最近聴いたCD

J.ブラームス:ハンガリー舞曲集(独奏ピアノ版) 

ピアノ:ジュリアス・カッチェン


1850年代の初め、ブラームスがハンガリーのヴァイオリニスト、エドゥアルト・レミーニの伴奏ピアニストとして随行していた折に、

彼からロマの音楽を紹介されたのを契機に、それらを採譜し、編曲して出版した舞曲集。

全4集21曲から成るこの曲集は、もとはピアノ連弾用に書かれたものですが、

後にブラームス自身や、様々な作曲家・演奏家によって、それぞれの曲がオーケストラ版、ヴァイオリン&ピアノ版、独奏ピアノ版等に編曲されました。
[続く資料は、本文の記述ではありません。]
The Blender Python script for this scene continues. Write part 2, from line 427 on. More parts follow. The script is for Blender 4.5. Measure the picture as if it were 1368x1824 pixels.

私は、これまでオーケストラ版でしか聴いた記憶がないのですが、

今日初めて、J.カッチェンのピアノ独奏で、第1〜10番(ブラームス自身が編曲)を聴き、印象の違いに驚きました…。


これまで馴染んできたオーケストラ版…、

民族的な憂愁を湛えた美しい旋律や、情熱的な躍動感に満ちた、素晴らしい音楽です。

ただ、民族的な舞曲でありながら、土俗的な印象は希薄で、

「ちょっと余所(よそ)行きの音楽」との印象を抱いていました。

一方、ピアノ独奏版で聴くこの曲集は、村の広場で繰り広げられる人々の踊りで、

汗が飛び散るような激しい躍動感や、

喜怒哀楽の表情までが露わに感じられる音楽です!

例えば第1、2番では、仄暗さを帯びた響きが醸す深い憂愁が…

第3番では、愛らしさが際立つ主部と、中間部では一転して誇らしげな民族舞曲が…

第4番では、さめざめと涙を流すような悲しみを湛えた主部と、愉悦感に溢れた中間部との対照の妙等々…

ただ、最も人気のある第5番は、「オケ版の方が良くできているなぁ」とは思いましたが…。


カッチェンの演奏は、民族的憂愁を色濃く表現すると同時に、

ヴィルトゥオーゾぶりを如何なく発揮することによって、

曲が内包するのであろう土俗的な躍動感や愉悦感が、如何なく表現されています!


初めてピアノ独奏版を聴いた後に、あらためてオケ版を聴いて、

「10万人収容する大競技場の、フィールドで繰り広げられるマスゲームを、スタンドから俯瞰するような趣のものだなぁ」と思いました…。

一方、ピアノ独奏版で聴くこの曲集は、

村の広場で繰り広げられる人々の踊りで、汗が飛び散るような激しい躍動感や、喜怒哀楽の表情までが露わに感じられる音楽!

その違いに驚くとともに、あらためて「良い曲だなぁ」と感じ入った次第です!


一年間、ありがとうございました。

皆さまには、どうぞ良いお年をお迎えください。